Electronics manufacturers are betting on artificial intelligence weaving itself ever more tightly into our relationships with their products on show at this year’s IFA, the sector’s annual Berlin trade fair.
From Friday, “new releases in the artificial intelligence niche will be the ones everyone is talking about” at the industry event in the German capital, predicted Gartner analyst Annette Zimmermann.
South Korean giant Samsung, through a new connected speaker, Home Galaxy, equipped to respond to spoken commands, may send its voice assistant Bixby into battle with Google’s Assistant, Amazon’s Alexa and Apple’s Siri for dominance of living rooms and kitchens.
Such devices made a splash at last year’s IFA, making the 2018 show an opportunity to take stock of their reception among the public.
Research firm Gartner predicts that by 2020, some 75 percent of American households will use a voice assistant.

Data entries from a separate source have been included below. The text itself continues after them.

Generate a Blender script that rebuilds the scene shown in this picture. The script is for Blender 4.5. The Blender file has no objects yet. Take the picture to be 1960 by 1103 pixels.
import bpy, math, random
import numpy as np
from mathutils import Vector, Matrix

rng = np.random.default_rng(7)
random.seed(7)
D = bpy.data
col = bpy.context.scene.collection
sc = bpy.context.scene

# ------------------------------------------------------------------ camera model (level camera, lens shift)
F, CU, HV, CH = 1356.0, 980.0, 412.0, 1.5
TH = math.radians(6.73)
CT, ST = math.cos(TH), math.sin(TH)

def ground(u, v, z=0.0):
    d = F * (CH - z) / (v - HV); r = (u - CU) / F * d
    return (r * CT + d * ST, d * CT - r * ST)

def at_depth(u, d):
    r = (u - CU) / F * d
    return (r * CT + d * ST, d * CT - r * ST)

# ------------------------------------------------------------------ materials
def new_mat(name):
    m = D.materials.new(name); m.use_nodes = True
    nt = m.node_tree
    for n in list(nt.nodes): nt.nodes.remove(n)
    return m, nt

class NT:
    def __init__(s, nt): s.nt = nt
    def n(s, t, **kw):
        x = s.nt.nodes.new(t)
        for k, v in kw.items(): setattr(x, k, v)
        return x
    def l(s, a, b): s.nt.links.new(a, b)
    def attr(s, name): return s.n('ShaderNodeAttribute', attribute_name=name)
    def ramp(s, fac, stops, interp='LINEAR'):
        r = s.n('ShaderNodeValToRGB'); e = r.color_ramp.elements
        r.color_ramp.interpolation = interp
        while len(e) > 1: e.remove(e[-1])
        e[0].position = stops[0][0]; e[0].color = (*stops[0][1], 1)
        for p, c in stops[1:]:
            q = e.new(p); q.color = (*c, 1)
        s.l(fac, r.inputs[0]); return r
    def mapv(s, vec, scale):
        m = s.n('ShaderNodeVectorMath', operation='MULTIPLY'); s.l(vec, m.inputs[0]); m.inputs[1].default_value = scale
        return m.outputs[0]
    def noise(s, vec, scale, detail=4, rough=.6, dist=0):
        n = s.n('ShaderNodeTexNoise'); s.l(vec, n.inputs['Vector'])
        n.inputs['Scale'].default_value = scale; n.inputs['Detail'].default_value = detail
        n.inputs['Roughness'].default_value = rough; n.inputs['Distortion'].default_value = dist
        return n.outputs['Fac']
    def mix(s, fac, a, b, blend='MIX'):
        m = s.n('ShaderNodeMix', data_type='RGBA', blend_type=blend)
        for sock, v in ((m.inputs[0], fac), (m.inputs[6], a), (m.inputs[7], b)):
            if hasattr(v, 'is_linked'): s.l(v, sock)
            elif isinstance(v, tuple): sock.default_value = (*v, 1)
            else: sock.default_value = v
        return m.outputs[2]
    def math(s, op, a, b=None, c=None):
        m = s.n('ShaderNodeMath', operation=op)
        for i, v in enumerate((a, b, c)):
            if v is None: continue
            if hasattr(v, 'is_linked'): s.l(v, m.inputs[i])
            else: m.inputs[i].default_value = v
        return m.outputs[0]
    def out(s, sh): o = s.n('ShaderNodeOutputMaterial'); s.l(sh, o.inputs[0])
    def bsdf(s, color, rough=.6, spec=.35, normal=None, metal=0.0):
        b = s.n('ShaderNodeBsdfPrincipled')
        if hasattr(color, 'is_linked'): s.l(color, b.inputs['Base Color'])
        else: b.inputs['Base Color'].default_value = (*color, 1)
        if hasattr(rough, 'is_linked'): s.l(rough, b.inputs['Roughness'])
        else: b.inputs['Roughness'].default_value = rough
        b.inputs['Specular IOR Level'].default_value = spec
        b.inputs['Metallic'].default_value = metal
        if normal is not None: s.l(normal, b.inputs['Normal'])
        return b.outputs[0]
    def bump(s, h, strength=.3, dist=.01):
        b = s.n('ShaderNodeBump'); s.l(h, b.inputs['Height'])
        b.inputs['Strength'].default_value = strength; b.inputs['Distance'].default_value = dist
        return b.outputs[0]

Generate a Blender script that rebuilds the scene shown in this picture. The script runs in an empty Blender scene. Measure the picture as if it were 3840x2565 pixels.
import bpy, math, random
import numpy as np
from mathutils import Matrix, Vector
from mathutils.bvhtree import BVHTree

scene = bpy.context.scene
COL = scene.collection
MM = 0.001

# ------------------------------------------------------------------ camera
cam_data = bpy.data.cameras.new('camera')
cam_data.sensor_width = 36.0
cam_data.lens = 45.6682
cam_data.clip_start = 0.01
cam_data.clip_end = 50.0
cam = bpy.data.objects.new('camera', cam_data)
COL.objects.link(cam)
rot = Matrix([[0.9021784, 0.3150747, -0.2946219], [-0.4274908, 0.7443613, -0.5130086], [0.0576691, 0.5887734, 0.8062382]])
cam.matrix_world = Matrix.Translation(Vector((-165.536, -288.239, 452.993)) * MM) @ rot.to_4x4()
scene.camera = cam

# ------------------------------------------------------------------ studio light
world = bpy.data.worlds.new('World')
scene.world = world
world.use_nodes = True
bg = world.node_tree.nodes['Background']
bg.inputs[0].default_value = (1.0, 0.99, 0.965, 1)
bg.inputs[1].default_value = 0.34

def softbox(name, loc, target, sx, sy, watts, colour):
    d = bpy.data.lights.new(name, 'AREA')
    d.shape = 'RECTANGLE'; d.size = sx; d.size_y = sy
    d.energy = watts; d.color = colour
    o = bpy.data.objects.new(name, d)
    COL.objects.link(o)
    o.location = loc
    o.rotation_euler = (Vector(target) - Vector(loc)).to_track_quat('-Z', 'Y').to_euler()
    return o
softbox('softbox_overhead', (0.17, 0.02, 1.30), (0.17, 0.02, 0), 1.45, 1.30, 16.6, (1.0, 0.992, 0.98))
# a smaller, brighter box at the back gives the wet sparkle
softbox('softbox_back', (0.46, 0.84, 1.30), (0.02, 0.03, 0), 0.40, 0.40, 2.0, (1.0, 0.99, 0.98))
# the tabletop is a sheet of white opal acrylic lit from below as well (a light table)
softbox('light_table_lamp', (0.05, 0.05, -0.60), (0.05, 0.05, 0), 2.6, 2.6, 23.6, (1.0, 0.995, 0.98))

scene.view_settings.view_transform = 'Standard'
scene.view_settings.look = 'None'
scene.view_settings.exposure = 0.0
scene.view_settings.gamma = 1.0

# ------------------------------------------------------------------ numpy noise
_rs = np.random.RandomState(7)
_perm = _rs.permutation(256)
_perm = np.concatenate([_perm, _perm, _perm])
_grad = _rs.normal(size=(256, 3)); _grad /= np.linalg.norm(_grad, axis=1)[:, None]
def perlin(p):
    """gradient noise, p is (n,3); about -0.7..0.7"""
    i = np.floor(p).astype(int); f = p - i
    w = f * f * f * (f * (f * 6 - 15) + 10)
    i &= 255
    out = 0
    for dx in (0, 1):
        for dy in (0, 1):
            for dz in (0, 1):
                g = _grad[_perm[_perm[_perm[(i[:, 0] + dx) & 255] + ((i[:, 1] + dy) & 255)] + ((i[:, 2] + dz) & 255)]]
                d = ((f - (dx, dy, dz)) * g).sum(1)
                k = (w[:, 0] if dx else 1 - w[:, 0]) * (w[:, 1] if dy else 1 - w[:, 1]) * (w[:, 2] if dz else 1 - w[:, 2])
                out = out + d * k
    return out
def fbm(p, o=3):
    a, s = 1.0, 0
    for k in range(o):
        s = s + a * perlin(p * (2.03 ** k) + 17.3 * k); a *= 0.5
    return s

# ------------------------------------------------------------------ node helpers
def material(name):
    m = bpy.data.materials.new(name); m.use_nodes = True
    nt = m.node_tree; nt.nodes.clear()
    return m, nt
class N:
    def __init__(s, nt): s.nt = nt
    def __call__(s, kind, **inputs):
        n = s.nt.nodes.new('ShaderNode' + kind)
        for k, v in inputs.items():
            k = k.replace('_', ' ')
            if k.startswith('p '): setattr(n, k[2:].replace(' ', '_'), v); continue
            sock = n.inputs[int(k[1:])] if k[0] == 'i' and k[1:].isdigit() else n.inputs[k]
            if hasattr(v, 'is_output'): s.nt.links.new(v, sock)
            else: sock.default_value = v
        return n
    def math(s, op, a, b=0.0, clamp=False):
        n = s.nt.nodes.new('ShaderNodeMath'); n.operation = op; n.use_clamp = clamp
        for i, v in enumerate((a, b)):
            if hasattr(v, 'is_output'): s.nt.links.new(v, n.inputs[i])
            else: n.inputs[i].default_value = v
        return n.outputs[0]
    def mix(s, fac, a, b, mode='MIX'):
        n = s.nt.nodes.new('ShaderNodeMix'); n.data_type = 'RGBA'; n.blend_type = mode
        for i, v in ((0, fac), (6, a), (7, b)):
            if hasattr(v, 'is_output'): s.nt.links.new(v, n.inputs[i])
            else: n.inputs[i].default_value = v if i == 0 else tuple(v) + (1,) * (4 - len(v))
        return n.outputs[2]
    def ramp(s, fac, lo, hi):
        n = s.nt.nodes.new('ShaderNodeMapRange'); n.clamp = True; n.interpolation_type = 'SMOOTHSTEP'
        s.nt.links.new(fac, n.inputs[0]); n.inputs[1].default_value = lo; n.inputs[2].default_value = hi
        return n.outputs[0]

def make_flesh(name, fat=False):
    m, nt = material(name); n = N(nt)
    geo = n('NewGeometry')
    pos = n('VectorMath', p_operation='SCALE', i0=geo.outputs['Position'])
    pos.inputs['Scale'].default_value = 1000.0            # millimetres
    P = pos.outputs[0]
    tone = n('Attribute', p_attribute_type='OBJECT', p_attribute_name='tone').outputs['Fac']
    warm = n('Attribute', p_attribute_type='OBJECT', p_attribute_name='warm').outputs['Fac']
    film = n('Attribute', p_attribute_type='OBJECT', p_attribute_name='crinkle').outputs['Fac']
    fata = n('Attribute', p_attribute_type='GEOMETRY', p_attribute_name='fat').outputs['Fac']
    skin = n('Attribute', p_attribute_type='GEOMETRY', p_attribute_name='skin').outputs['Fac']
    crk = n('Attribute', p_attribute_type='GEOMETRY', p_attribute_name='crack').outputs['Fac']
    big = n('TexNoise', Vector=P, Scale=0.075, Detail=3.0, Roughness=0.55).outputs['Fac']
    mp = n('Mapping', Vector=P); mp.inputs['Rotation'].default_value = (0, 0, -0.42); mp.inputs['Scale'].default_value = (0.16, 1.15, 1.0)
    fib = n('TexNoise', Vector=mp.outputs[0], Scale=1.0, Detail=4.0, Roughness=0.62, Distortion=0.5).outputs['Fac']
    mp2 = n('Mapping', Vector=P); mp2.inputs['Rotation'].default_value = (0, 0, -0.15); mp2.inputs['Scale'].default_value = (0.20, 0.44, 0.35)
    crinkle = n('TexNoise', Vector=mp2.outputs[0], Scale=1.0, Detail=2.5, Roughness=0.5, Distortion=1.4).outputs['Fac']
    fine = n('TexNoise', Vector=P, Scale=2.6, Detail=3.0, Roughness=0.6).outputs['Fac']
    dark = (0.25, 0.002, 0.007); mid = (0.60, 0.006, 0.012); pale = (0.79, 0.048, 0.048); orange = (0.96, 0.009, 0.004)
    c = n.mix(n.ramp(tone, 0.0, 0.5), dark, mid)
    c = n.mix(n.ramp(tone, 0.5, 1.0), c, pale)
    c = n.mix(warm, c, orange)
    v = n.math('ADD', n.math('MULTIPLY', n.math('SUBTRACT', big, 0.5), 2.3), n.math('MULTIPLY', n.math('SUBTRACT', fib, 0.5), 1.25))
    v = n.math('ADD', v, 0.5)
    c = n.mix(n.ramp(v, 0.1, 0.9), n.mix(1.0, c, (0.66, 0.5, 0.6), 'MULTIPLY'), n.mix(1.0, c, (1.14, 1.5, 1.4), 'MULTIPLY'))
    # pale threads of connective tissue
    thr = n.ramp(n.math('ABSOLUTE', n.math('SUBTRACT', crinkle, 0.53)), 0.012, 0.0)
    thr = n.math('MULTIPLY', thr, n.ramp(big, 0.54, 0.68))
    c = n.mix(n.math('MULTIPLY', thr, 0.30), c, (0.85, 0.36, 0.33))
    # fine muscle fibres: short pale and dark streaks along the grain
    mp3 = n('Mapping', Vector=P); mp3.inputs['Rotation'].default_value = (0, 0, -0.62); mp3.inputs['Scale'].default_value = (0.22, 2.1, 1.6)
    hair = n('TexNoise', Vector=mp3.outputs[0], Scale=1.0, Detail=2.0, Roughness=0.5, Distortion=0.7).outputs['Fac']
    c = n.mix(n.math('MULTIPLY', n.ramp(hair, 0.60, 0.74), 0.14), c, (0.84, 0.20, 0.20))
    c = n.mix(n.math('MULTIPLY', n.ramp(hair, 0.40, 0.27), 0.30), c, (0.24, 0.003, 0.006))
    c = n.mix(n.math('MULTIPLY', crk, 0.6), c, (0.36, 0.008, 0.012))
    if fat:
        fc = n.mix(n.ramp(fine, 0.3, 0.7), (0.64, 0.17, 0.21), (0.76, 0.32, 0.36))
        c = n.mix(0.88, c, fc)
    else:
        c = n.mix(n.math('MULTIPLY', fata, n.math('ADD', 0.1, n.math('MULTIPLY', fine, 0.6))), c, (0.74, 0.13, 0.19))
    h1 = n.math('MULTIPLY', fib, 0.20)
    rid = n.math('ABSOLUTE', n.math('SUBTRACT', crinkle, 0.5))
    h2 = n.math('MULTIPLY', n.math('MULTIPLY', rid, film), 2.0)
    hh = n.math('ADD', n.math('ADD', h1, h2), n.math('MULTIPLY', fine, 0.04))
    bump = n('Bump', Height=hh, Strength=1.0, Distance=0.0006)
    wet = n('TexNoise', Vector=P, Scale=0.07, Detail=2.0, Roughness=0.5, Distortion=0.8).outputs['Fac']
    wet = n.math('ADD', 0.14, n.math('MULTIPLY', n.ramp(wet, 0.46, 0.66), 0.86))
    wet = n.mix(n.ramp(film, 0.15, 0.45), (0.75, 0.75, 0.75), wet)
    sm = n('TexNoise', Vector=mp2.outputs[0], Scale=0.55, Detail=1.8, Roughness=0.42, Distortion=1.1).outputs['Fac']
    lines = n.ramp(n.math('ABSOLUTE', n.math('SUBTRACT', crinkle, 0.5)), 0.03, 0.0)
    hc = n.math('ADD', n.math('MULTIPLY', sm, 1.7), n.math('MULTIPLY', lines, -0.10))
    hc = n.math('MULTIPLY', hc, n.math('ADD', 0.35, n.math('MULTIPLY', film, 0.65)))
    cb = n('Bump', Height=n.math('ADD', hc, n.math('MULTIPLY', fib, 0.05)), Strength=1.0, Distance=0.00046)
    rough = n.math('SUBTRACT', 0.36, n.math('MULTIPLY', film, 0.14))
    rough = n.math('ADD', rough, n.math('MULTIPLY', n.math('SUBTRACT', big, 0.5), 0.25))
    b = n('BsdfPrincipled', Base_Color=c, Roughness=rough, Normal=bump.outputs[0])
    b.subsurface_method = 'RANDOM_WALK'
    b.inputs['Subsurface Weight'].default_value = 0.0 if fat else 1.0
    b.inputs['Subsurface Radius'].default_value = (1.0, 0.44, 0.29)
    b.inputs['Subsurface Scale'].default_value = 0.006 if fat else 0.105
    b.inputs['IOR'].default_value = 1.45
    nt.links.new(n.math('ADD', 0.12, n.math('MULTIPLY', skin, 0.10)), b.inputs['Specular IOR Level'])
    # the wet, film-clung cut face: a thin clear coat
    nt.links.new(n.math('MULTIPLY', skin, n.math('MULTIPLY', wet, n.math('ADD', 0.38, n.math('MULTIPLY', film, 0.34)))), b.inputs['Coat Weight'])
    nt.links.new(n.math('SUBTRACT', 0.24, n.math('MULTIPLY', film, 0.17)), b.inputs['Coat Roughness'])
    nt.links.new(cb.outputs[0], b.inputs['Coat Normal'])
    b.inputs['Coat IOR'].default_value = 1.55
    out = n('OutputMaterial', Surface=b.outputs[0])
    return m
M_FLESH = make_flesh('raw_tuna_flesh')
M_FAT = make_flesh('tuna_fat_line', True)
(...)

Meanwhile similar technology is extending its reach into connected devices from fridges to lightbulbs, gigantic televisions with ever-higher resolution, and wearables used to track fitness data.
Such mass-market products are the bread-and-butter of IFA, which traditionally contrasts with its nerdier Las Vegas-based American equivalent CES.
Augmented reality
Also from Korea, Samsung rival LG is set to unveil its CLOi SuitBot, a powered exoskeleton that increases the user’s leg strength and can be networked with the firm’s other robots for complex tasks.
But visitors looking for novelty in their everyday tech companion, the smartphone, will be disappointed.
Apple has historically shunned IFA, while Samsung unveiled its top-end Galaxy Note 9 phone just a few weeks ago.
Neither is a major announcement expected from China’s Huawei, a star of past years at the Berlin show.
Instead, the 2018 edition could be a breakthrough moment for augmented-reality applications that have so far left consumers unimpressed.
The technology superimposes digitally-generated elements like sounds or 2D and 3D images onto real-world scenes, for example in an Ikea app that allows users to virtually try out the furniture giant’s sofas or bookshelves in their homes.
With new glasses, lenses and helmets, “there are more and more technologies available that include very high-quality content, whether it’s augmented-reality Harry Potter or shopping applications”, said Klaus Boehm of consultancy Deloitte.
Filling out the vast halls of Berlin’s trade fair centre will be a bewildering array of products from around the world that range from the practical to the—in some eyes—downright dangerous.
Under German law, items like hoverboards, powered “monowheels” and electric skates can only be test-driven away from public roads.
And there are certain to be thousands of exhibitors showing off the latest fridge that re-orders food when stocks run low or Bluetooth headsets with an extra hour of battery life—jockeying for position in a relentless technology race.